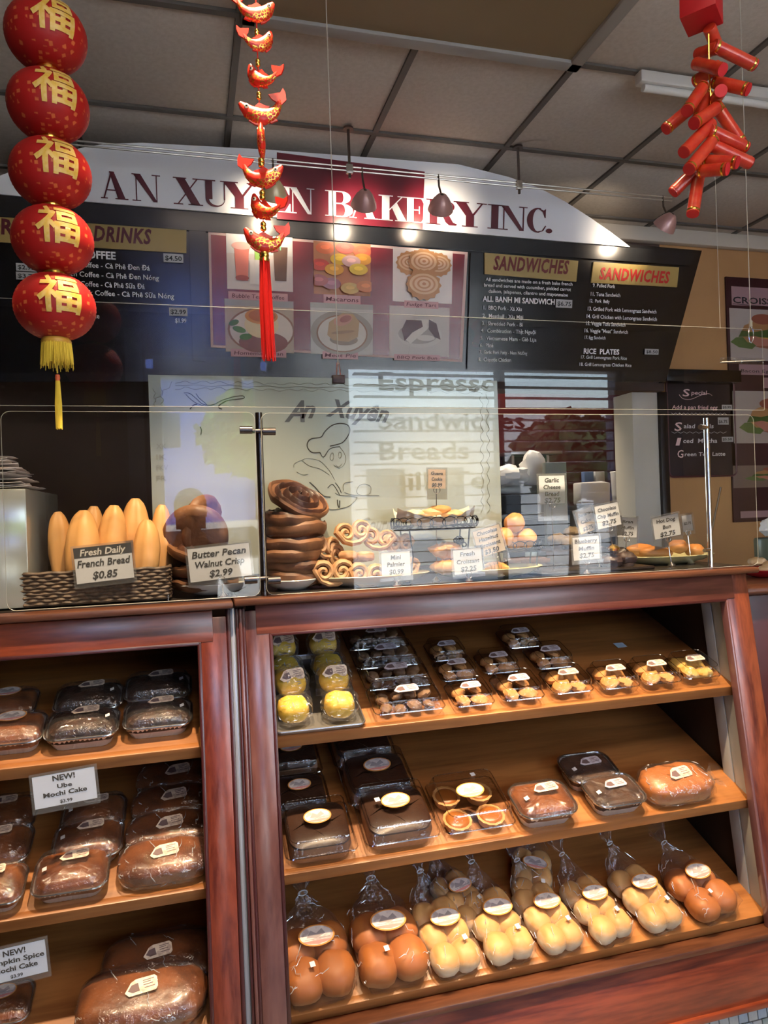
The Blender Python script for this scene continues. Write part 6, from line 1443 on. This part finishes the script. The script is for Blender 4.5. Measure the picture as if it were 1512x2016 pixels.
for i, (x, yt, yb_, w_, Y, ln, lab) in enumerate(((122, 1006, 1150, 46, 2.04, -2, 'leftmost French bread in the basket'), (158, 1004, 1160, 64, 1.99, 1, 'wide French bread second from left, behind the tag'), (182, 996, 1150, 46, 2.07, 2, 'French bread standing behind the second one'), (217, 994, 1155, 56, 2.02, 0, 'French bread standing in the middle of basket'),
      (268, 980, 1150, 56, 2.06, 0, 'tallest French bread right of the middle'), (284, 1022, 1155, 50, 1.985, 0, 'short French bread in front at right of the tag'), (313, 992, 1150, 42, 2.07, 4, 'French bread at right rear of basket'), (330, 997, 1145, 40, 2.13, 6, 'rightmost French bread touching the walnut pastries'))):
    baguette(lab, x, yt, yb_, w_, Y, ln, i+1)
# tags on the counter
card('price_tag', 'tag reading Fresh Daily French Bread $0.85 on the basket', 148, 1074, 262, 1144, 1.935, [('Fresh Daily', .80, .19, .86), ('French Bread', .93, .20, .55), ('$0.85', .44, .21, .20)], PAPER, rz=4, strip=.28, shear=.2)
card('price_tag', 'large tag reading Butter Pecan Walnut Crisp $2.99', 372, 1074, 494, 1140, 1.935, [('Butter Pecan', .88, .20, .80), ('Walnut Crisp', .80, .19, .50), ('$2.99', .38, .20, .20)], PAPER, rz=4, shear=.2, holder=(0,))
card('price_tag', 'tag reading Mini Palmier $0.99', 751, 1086, 808, 1135, 1.93, [('Mini', .36, .18, .78), ('Palmier', .62, .18, .50), ('$0.99', .50, .20, .20)], PAPER, rz=1, shear=.1, holder=(0,))
card('price_tag', 'tag reading Fresh Croissant $2.25', 893, 1080, 949, 1129, 1.93, [('Fresh', .52, .17, .80), ('Croissant', .80, .17, .50), ('$2.25', .55, .20, .20)], PAPER, rz=3, shear=.1, holder=(0,))
card('price_tag', 'cream tag reading Chocolate Hazelnut Croissant $3.50', 936, 1038, 990, 1092, 1.95, [('Chocolate', .76, .14, .86), ('Hazelnut', .72, .14, .63), ('Croissant', .78, .14, .40), ('$3.50', .55, .17, .15)], PAPERY, rz=14, shear=.1, holder=(.1,), ext=.02)
card('price_tag', 'small cream tag reading Guava Cookie $0.99 above wire stand', 843, 924, 877, 962, 2.0, [('Guava', .7, .16, .80), ('Cookie', .62, .16, .50), ('$0.99', .60, .18, .20)], mat('tag_orange', (.66, .50, .36), .6), rz=-2, shear=.1, holder=(0,), ext=.02)
card('price_tag', 'tag reading Garlic Cheese Bread $2.75, raised high', 1061, 936, 1112, 992, 2.0, [('Garlic', .55, .15, .84), ('Cheese', .66, .15, .60), ('Bread', .55, .15, .36), ('$2.75', .62, .17, .13)], PAPER, rz=0, shear=.1, holder=(0,), ext=.04)
card('price_tag', 'cream tag reading Banana Cake, left of the Chocolate Chip tag', 1136, 1002, 1170, 1048, 2.02, [('Banana', .7, .15, .80), ('Cake', .62, .15, .50), ('$2.75', .60, .16, .18)], PAPERY, rz=16, shear=.1, holder=(.1,))
card('price_tag', 'tag reading Chocolate Chip Muffin $2.75', 1173, 992, 1220, 1038, 1.99, [('Chocolate', .78, .15, .80), ('Chip Muffin', .9, .15, .52), ('$2.75', .60, .18, .22)], PAPER, rz=9, shear=.1, holder=(0,), ext=.02)
card('price_tag', 'tag reading Bran Muffin $2.75 half hidden at right', 1216, 1019, 1254, 1058, 2.03, [('Bran', .55, .16, .80), ('Muffin', .66, .16, .50), ('$2.75', .60, .18, .20)], PAPER, rz=-4, shear=.1, holder=(0,), ext=.02)
card('price_tag', 'tag reading Blueberry Muffin $2.75', 1128, 1056, 1180, 1102, 1.94, [('Blueberry', .86, .17, .82), ('Muffin', .60, .17, .50), ('$2.75', .56, .20, .20)], PAPER, rz=2, shear=.1, holder=(0,))
card('price_tag', 'tag reading Hot Dog Bun $2.75', 1286, 1015, 1338, 1058, 2.02, [('Hot Dog', .72, .17, .80), ('Bun', .32, .17, .50), ('$2.75', .58, .20, .18)], PAPER, rz=8, shear=.1, holder=(0,), ext=.02)
card('price_tag', 'small folded tag right of the Hot Dog tag', 1343, 1014, 1363, 1046, 2.05, [('$2.75', .7, .16, .5)], PAPER, rz=6, shear=.1, holder=(0,))
# beige box with paper bags at far left
p0 = onY(57, 1080, 1.97); bx = thing('bag_box', 'pale metal box at far left with paper bags piled on top', 'box', (p0.x-.2, 2.1, ZC))
zt2 = onY(57, 962, 1.97).z
adopt(MB().box(p0.x-.45, p0.x, 1.955, 2.40, ZC, zt2, bev=.004).build('body', mat('beige_metal', (.42, .42, .36), .16, .35, noise=(2, (.50, .50, .43)))), bx)
rnd = random.Random(11)
for k in range(13):
    w_ = .19+.03*rnd.random(); o = MB().grid(10, 8, lambda u, v: Vector(((u-.5)*w_*1.3, (v-.5)*.24, .004*mnoise.noise(Vector((u*3, v*3, k)))+(.010*(u-.6)**2*4 if u > .6 else 0)))).build('paper_bag', mat('bag_paper', (.78, .70, .66), .7))
    md = o.modifiers.new('thick', 'SOLIDIFY'); md.thickness = .0012
    o.location = (p0.x-.155+.035*rnd.random()-k*.006, 2.10+.02*rnd.random(), zt2+.006+k*.0075); o.rotation_euler = (0, R_(rnd.uniform(-2, 5)), R_(rnd.uniform(-16, 16))); tag(o, ('lowest', 'second lowest', 'third lowest', 'fourth lowest', 'fifth lowest', 'sixth lowest', 'middle', 'sixth from top', 'fifth from top', 'fourth from top', 'third from top', 'second from top', 'topmost')[k]+' pale paper bag in the pile on the metal box', 'paper bag', 'paper bags on the metal box')
# right side: red plate, pot, white bag
e, r = plate('plate', 'red plate with pastries on the side counter at far right', 1463, 1560, 1150, 2.30, .10, mat('red_china', (.45, .012, .02), .2, coat=.5), z=1.2005)
e.location.z = 1.2005
for i, (dx, dy) in enumerate(((-.03, -.03), (.02, .0), (-.01, .04))):
    o = MB().ell((0, 0, 0), (.040, .030, .018), 18, 10, fn=lambda q, u: q+u*.005*mnoise.noise(u*2+Vector((i*3, 0, 0)))).build('pastry', mat('pale_cookie', (0, 0, 0))); o.location = (e.location.x+dx, e.location.y+dy, 1.232+.012*i); tag(o, ('front', 'middle', 'rear')[i]+' golden pastry on the red plate', 'pastry', 'pastries on the red plate')
p = onY(1505, 1075, 2.6); o = MB().lathe([(.06, 0), (.075, .03), (.078, .12), (.074, .13), (.070, .12), (.06, .02)], 24).build('green_pot', mat('pot_green', (.12, .14, .10), .35)); o.location = (p.x+.03, 2.58, 1.2005); tag(o, 'dark green pot on the side counter at far right', 'pot')
o = MB().ell((0, 0, 0), (.05, .04, .04), 18, 12, fn=lambda q, u: q+u*.012*mnoise.noise(u*2.5)).build('plastic_bag', WPL); o.location = (p.x+.02, 2.58, 1.375); tag(o, 'white bag in the dark green pot at far right', 'bag')

# ================================================================ PHOTOGRAPHER (mirrored darkly in the guard glass)
def person(label, x, y, zf, cloth, skin, hair):
    e = thing('person', label, 'person', (x, y, zf))
    J = {'pelvis': (0, 0, .95), 'waist': (0, 0, 1.10), 'chest': (0, .01, 1.30), 'neck': (0, .0, 1.47), 'hb': (0, .015, 1.54), 'head': (0, .02, 1.62), 'top': (0, .0, 1.70)}
    bm = bmesh.new(); V = {}; lay = bm.verts.layers.skin.verify()
    def v(n, p, r, r2=None): q = bm.verts.new(p); q[lay].radius = (r, r2 or r); V[n] = q; return q
    for n, r, r2 in (('pelvis', .15, .11), ('waist', .13, .10), ('chest', .16, .115), ('neck', .055, .055), ('hb', .06, .07), ('head', .080, .095), ('top', .055, .07)): v(n, J[n], r, r2)
    E_ = [('pelvis', 'waist'), ('waist', 'chest'), ('chest', 'neck'), ('neck', 'hb'), ('hb', 'head'), ('head', 'top')]
    for s in (-1, 1):
        t = 'L' if s < 0 else 'R'
        v('sh'+t, (s*.185, .0, 1.40), .062); v('el'+t, (s*.24, .08, 1.17), .046); v('wr'+t, (s*.085, .27, 1.40), .030); v('pa'+t, (s*.070, .315, 1.47), .030, .018)
        v('hip'+t, (s*.10, 0, .88), .095); v('kn'+t, (s*.11, .02, .48), .062); v('an'+t, (s*.11, -.01, .08), .042); v('toe'+t, (s*.13, .15, .03), .035)
        E_ += [('chest', 'sh'+t), ('sh'+t, 'el'+t), ('el'+t, 'wr'+t), ('wr'+t, 'pa'+t), ('pelvis', 'hip'+t), ('hip'+t, 'kn'+t), ('kn'+t, 'an'+t), ('an'+t, 'toe'+t)]
    for a, b in E_: bm.edges.new((V[a], V[b]))
    for q in bm.verts: q[lay].use_root = False
    V['pelvis'][lay].use_root = True
    me = bpy.data.meshes.new('body'); bm.to_mesh(me); bm.free(); me.materials.append(cloth)
    o = bpy.data.objects.new('body', me); COL.objects.link(o); o.parent = e
    o.modifiers.new('skin', 'SKIN').use_smooth_shade = True; sd = o.modifiers.new('sub', 'SUBSURF'); sd.levels = 2; sd.render_levels = 2
    MB().ell((0, .035, 1.625), (.078, .095, .115), 20, 14, fn=lambda q, u: q*(1 if u.z > -.2 else 1+.12*u.z)).ell((0, .135, 1.605), (.012, .016, .020), 10, 8).ell((-.08, .02, 1.61), (.010, .018, .028), 8, 6).ell((.08, .02, 1.61), (.010, .018, .028), 8, 6).build('face', skin, e)
    for s in (-1, 1): MB().ell((s*.030, .118, 1.630), (.011, .008, .007), 10, 8).build('eye', WHITE, e)
    MB().ell((0, .125, 1.565), (.022, .010, .006), 12, 8).build('mouth', INKR, e)
    MB().ell((0, .01, 1.655), (.090, .105, .100), 20, 12, fn=lambda q, u: q if u.y < .55 or u.z > .35 else q*.72).build('hair', hair, e)
    for s in (-1, 1):
        for f in range(5):
            if f < 4: pts = [(s*.070, .315+.002*f, 1.475-.014*f+.012), (s*(.060-.004*f), .345, 1.50-.017*f), (s*(.040-.003*f), .352, 1.497-.018*f), (s*(.025), .340, 1.492-.018*f)]
            else: pts = [(s*.075, .305, 1.46), (s*.060, .300, 1.475), (s*.040, .306, 1.480)]
            MB().tube(pts, [.0095, .009, .008, .0065][:len(pts)], 8).build('finger', skin, e)
    ph = tag(MB().box(-.075, .075, -.004, .004, -.036, .036, bev=.003).build('phone', BLACK), 'dark phone held up in both hands behind the view', 'phone'); ph.location = (x, y+.325, 1.42+.06)
    return e
person('person in dark top holding up a phone, mirrored in the glass', .0, -.40, -.08, mat('dark_cloth', (.03, .03, .035), .8), mat('skin', (.50, .30, .20), .5), mat('hair', (.02, .015, .012), .5))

____________________

- **Challenge**: Copy and report every line where the word "from" is present.

- **Finished task**:
The Blender Python script for this scene continues. Write part 6, from line 1443 on. This part finishes the script. The script is for Blender 4.5. Measure the picture as if it were 1512x2016 pixels.
for i, (x, yt, yb_, w_, Y, ln, lab) in enumerate(((122, 1006, 1150, 46, 2.04, -2, 'leftmost French bread in the basket'), (158, 1004, 1160, 64, 1.99, 1, 'wide French bread second from left, behind the tag'), (182, 996, 1150, 46, 2.07, 2, 'French bread standing behind the second one'), (217, 994, 1155, 56, 2.02, 0, 'French bread standing in the middle of basket'),
    o.location = (p0.x-.155+.035*rnd.random()-k*.006, 2.10+.02*rnd.random(), zt2+.006+k*.0075); o.rotation_euler = (0, R_(rnd.uniform(-2, 5)), R_(rnd.uniform(-16, 16))); tag(o, ('lowest', 'second lowest', 'third lowest', 'fourth lowest', 'fifth lowest', 'sixth lowest', 'middle', 'sixth from top', 'fifth from top', 'fourth from top', 'third from top', 'second from top', 'topmost')[k]+' pale paper bag in the pile on the metal box', 'paper bag', 'paper bags on the metal box')